Por esto habla Epicteto, respecto a las promesas de la filosofía, de una téchne perí bíon, [9] esto es de un
“arte de la vida”, y también de una epistéme
perí bíon, [10] de una “sabiduría de la vida”. El ars moriendi estoico no es una libido
moriendi, ni tiene vinculación alguna con el “muero porque no muero”

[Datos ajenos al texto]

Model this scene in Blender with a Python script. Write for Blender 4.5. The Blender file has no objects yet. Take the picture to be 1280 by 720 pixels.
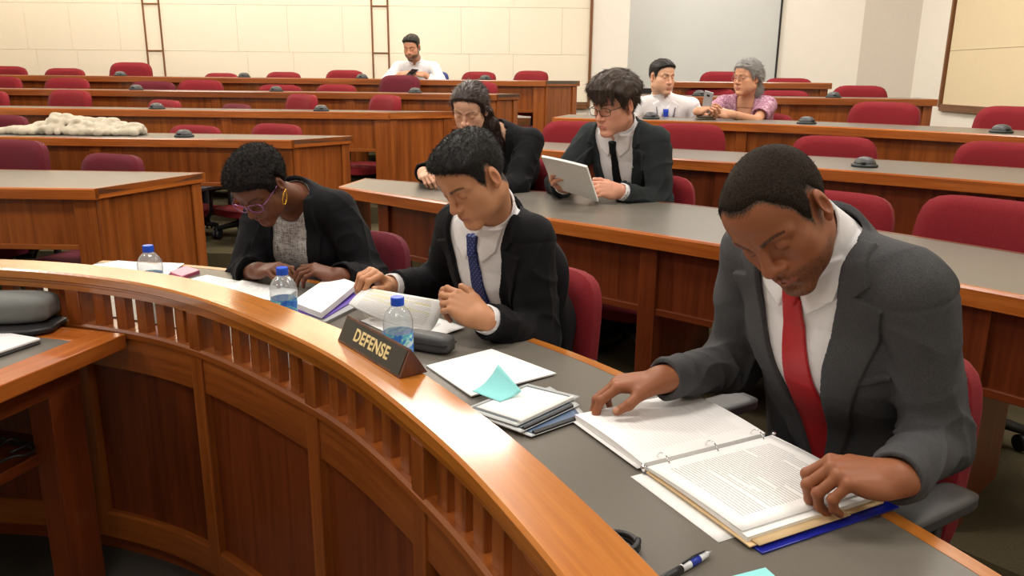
import bpy, bmesh, math, random
import numpy as np
from mathutils import Vector, Matrix

random.seed(7)
rng = np.random.default_rng(11)
SC = bpy.context.scene
COL = SC.collection
PI = math.pi

# ------------------------------------------------------------------ camera
CAM_H, CAM_F, CAM_P, CAM_R = 1.37, 1000.0, math.radians(14.85), math.radians(0.6)

def ray(x, y):
    u = (x-640)/CAM_F; v = (y-360)/CAM_F
    c, s = math.cos(CAM_R), math.sin(CAM_R)
    ul = u*c - v*s; vl = u*s + v*c
    return np.array([ul, math.cos(CAM_P)-vl*math.sin(CAM_P), -(math.sin(CAM_P)+vl*math.cos(CAM_P))])

def at_z(x, y, z):
    """point of the photograph's sight line at height z"""
    d = ray(x, y); t = (z-CAM_H)/d[2]
    return Vector((d[0]*t, d[1]*t, z))

def at_y(x, y, Y):
    """point of the photograph's sight line at distance Y into the room"""
    d = ray(x, y); t = Y/d[1]
    return Vector((d[0]*t, Y, CAM_H+d[2]*t))

cam_data = bpy.data.cameras.new('camera')
cam_data.sensor_width = 36.0
cam_data.lens = 36.0*CAM_F/1280.0
cam_data.clip_start = 0.02
cam = bpy.data.objects.new('camera', cam_data); COL.objects.link(cam)
fw = Vector((0, math.cos(CAM_P), -math.sin(CAM_P)))
up = Vector((0, math.sin(CAM_P), math.cos(CAM_P)))
rt = Vector((1, 0, 0))
cr, sr = math.cos(CAM_R), math.sin(CAM_R)
# image x axis / y axis after the small roll
ix = rt*cr + up*sr
iy = up*cr - rt*sr
m = Matrix((ix, iy, -fw)).transposed().to_4x4()
m.translation = Vector((0, 0, CAM_H))
cam.matrix_world = m
SC.camera = cam

# ------------------------------------------------------------------ object helpers
def tag(o, label=None, cat=None, group=None, kind=None):
    if label: o['label'] = label
    if cat: o['category'] = cat
    if group: o['group'] = group
    if kind: o['kind'] = kind
    return o

def thing(name, label, cat, loc=(0, 0, 0), rotz=0.0, group=None, kind=None):
    o = bpy.data.objects.new(name, None); COL.objects.link(o)
    o.empty_display_size = 0.1
    o.location = loc; o.rotation_euler = (0, 0, rotz)
    return tag(o, label, cat, group, kind)

def link_mesh(name, me, mat=None, parent=None, smooth=False):
    if mat is not None:
        if isinstance(mat, (list, tuple)):
            for q in mat: me.materials.append(q)
        else:
            me.materials.append(mat)
    if smooth:
        me.polygons.foreach_set('use_smooth', [True]*len(me.polygons))
    o = bpy.data.objects.new(name, me); COL.objects.link(o)
    if parent is not None: o.parent = parent
    return o

def world_parent(o, parent):
    """parent o (built in world coordinates) to an empty that has a plain location / z rotation"""
    o.parent = parent
    M = Matrix.Translation(parent.location) @ Matrix.Rotation(parent.rotation_euler.z, 4, 'Z')
    o.matrix_parent_inverse = M.inverted()

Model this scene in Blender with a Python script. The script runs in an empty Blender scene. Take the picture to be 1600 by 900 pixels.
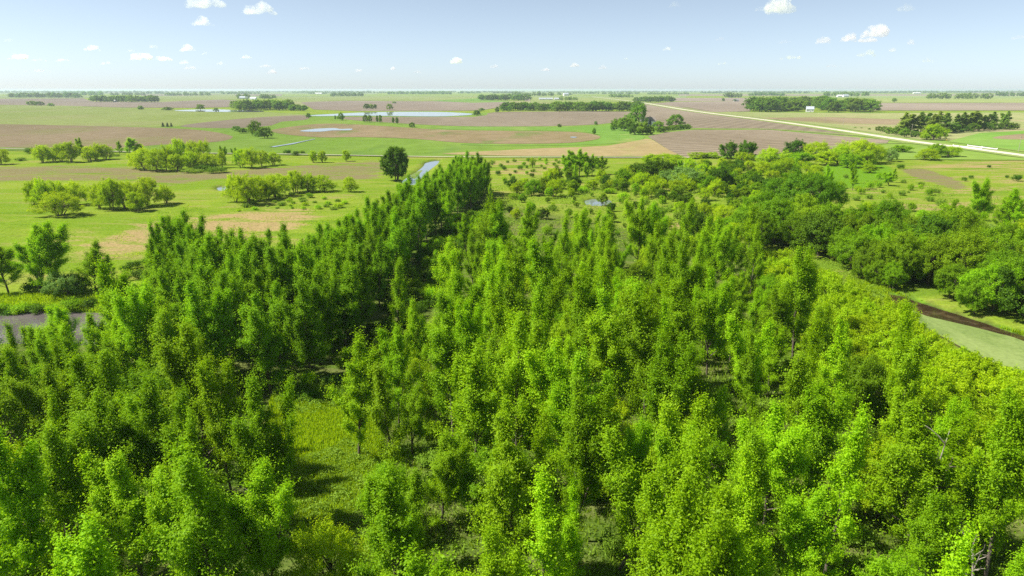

teresiano, fascinación por la muerte que en la cultura filosófica contemporánea
tiene acaso su exponente mayor en el pensamiento de Georges Bataille. La
meditación estoica de la muerte deberá más bien ser comprendida como un
ejercicio de libertad frente a los poderes, internos y externos, a los que nos
hallamos sometidos, esto es, como una condición para desatemorizar la vida.